Susie Rushton: Beauty queen
Gwyneth has a slightly shiny forehead. Young Peaches Geldof looks a lot younger without her usual black eyeliner, and Charlize Theron has acne scars (ooh!) on her cheeks. Quite a few women in the public eye, it seems, have the temerity to leave the house without full eyebag concealer, powder and mascara. What in Dame Barbara Cartland's sacred name are they thinking of?
Yes, it's the no-slap phenomenon of the summer, a spectator sport that started six weeks back when a rogue's gallery of gals voluntarily posed for portraits sans maquillage, in Heat magazine. That came close on the heels of a singularly pointless event called "National No Make-up Day", intended to reassure the impressionable that famous women are not born with red lips and black eyelashes. This conceit morphed into something more insidious, however, when over the following weeks the mainstream media pitched in with their own sets of snaps, so we could all have a good old pore over famous pores, with every model, telly presenter and entertainer either tiresomely posing with a scrubbed face or getting papped on the beach sans mascara.

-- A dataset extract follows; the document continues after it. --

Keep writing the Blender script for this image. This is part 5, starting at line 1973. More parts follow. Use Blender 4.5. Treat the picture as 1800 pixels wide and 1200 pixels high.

Why does it make the news when women don't wear make-up? Cosmetics are a pleasure, protection, adornment, fashion statement. But many women go bare-faced every day without smashing mirrors, causing grown men to faint or inadvertently making fresh flowers wilt. Make-up has become more natural-looking over the past decade, with sheer textures edging out the "Pan-Stik" effect of old, so for the most part our faces don't any longer actually look that different whether naked or painted – just a little "glowier", perhaps. Supermodels without make-up still look super, and pretty television presenters and actresses still look pretty. The only ugly part of is, yet again, how urgently we are encouraged to crow over women's perceived flaws.